**REQUIREMENTS:**
In the listing below, pick out lines with "scene".

**DATA PROVIDED:**
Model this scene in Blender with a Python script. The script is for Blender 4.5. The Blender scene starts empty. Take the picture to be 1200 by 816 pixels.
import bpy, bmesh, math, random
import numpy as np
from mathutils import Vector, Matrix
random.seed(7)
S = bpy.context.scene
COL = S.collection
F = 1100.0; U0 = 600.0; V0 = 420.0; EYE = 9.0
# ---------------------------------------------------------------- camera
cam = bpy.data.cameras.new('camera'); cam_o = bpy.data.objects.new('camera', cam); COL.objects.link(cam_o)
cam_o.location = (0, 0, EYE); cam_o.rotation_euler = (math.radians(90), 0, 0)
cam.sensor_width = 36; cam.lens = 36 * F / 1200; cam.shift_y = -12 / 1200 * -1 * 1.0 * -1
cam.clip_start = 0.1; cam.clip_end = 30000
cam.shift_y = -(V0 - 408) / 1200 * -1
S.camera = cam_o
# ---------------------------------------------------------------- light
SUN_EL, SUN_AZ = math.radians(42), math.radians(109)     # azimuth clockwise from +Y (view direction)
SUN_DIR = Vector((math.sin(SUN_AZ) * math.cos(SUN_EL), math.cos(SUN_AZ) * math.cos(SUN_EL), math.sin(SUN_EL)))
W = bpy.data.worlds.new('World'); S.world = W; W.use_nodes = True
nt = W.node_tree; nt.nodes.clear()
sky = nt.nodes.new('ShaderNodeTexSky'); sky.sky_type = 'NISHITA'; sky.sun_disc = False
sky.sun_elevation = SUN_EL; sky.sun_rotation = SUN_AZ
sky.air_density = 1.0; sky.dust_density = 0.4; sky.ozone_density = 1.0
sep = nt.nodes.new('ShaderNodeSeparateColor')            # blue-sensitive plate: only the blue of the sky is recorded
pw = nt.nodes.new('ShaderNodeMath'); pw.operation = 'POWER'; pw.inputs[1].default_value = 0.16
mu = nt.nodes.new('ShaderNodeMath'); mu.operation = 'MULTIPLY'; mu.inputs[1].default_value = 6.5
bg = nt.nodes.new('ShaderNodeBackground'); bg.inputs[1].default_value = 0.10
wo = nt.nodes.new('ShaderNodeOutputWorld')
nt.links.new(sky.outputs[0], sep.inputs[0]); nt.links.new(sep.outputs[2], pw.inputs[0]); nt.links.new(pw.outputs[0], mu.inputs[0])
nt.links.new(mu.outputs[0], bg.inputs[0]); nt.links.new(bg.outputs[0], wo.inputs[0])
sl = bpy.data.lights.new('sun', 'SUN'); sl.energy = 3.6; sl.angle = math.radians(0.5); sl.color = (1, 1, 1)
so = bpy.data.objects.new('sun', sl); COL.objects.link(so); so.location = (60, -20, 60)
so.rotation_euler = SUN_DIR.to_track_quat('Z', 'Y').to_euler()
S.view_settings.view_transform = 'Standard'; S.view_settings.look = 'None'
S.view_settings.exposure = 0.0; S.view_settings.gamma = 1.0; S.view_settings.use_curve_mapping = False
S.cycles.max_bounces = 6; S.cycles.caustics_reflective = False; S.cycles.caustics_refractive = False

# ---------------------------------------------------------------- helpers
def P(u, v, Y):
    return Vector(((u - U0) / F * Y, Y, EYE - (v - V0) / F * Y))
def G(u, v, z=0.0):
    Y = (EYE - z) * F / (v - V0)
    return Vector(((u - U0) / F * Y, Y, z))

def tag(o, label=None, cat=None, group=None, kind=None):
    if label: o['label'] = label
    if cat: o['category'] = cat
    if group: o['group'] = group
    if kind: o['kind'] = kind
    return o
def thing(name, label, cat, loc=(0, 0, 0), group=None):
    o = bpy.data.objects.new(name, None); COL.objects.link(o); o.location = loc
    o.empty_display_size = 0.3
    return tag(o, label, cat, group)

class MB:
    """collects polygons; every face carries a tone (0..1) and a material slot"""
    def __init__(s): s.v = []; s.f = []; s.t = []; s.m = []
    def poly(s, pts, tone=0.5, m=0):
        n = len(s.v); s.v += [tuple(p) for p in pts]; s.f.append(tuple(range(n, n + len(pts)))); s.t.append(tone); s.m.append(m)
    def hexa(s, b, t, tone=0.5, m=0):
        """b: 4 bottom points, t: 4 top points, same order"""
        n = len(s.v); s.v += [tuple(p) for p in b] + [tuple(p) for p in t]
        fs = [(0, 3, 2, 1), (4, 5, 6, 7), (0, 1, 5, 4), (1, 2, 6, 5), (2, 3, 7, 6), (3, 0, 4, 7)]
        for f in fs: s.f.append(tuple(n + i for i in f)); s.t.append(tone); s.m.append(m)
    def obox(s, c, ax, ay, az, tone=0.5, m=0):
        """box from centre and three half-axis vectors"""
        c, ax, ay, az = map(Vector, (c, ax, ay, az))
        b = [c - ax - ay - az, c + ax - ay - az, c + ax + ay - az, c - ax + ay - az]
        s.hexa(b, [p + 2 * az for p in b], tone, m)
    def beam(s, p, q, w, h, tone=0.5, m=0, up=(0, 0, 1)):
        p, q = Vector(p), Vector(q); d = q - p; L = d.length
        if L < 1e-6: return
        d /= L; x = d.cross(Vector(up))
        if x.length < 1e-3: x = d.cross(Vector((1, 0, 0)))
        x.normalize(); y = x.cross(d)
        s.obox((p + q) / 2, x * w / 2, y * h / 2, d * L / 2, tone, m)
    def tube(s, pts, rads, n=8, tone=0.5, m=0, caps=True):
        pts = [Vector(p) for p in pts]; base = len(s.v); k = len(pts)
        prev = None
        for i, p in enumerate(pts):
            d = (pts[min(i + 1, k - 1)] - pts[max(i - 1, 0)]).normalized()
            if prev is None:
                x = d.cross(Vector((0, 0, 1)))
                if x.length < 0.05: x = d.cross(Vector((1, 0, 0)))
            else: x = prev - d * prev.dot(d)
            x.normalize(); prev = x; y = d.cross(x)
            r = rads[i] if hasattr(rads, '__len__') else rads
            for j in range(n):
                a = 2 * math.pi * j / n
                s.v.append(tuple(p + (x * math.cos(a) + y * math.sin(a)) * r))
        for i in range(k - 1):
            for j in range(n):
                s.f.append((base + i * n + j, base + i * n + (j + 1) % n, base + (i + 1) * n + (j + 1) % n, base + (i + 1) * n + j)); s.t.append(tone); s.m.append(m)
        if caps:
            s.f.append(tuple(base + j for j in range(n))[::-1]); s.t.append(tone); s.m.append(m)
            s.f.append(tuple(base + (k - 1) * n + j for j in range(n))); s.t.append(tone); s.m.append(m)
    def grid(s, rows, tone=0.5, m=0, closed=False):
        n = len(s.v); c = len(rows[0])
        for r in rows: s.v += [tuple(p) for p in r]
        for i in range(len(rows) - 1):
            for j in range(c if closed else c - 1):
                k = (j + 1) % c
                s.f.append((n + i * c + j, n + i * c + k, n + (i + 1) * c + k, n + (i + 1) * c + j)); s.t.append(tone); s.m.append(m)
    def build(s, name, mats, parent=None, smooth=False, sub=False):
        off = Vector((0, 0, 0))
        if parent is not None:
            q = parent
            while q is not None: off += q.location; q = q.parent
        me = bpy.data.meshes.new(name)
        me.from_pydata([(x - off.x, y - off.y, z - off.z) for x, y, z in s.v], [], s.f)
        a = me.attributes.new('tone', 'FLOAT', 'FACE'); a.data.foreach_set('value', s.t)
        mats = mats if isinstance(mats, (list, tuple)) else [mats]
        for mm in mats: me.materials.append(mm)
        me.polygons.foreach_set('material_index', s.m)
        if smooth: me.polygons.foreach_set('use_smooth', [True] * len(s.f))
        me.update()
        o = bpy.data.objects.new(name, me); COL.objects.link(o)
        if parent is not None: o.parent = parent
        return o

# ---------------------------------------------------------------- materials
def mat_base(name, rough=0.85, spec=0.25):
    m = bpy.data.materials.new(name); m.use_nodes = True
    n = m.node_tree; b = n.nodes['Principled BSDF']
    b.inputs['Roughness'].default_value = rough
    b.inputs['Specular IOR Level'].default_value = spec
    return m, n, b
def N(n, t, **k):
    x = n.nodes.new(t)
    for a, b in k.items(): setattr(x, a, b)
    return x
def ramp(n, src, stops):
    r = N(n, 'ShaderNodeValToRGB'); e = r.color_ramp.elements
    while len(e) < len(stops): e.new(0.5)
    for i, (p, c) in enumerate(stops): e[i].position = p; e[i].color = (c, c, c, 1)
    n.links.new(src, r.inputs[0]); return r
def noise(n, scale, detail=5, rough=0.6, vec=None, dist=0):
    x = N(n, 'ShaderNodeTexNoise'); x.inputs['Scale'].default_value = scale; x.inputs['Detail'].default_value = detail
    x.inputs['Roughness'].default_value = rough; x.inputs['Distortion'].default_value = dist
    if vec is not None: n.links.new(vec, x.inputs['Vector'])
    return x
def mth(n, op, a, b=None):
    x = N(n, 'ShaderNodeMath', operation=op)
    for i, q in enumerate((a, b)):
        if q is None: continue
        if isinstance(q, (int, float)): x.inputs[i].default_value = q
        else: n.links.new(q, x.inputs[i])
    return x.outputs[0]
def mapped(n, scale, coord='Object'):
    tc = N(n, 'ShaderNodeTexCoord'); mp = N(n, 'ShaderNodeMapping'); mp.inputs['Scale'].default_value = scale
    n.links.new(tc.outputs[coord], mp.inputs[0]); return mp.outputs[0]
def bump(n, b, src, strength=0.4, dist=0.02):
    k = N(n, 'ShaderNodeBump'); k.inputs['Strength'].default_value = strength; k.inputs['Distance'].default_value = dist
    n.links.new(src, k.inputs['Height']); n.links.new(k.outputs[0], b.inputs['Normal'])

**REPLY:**
Model this scene in Blender with a Python script. The script is for Blender 4.5. The Blender scene starts empty. Take the picture to be 1200 by 816 pixels.
S = bpy.context.scene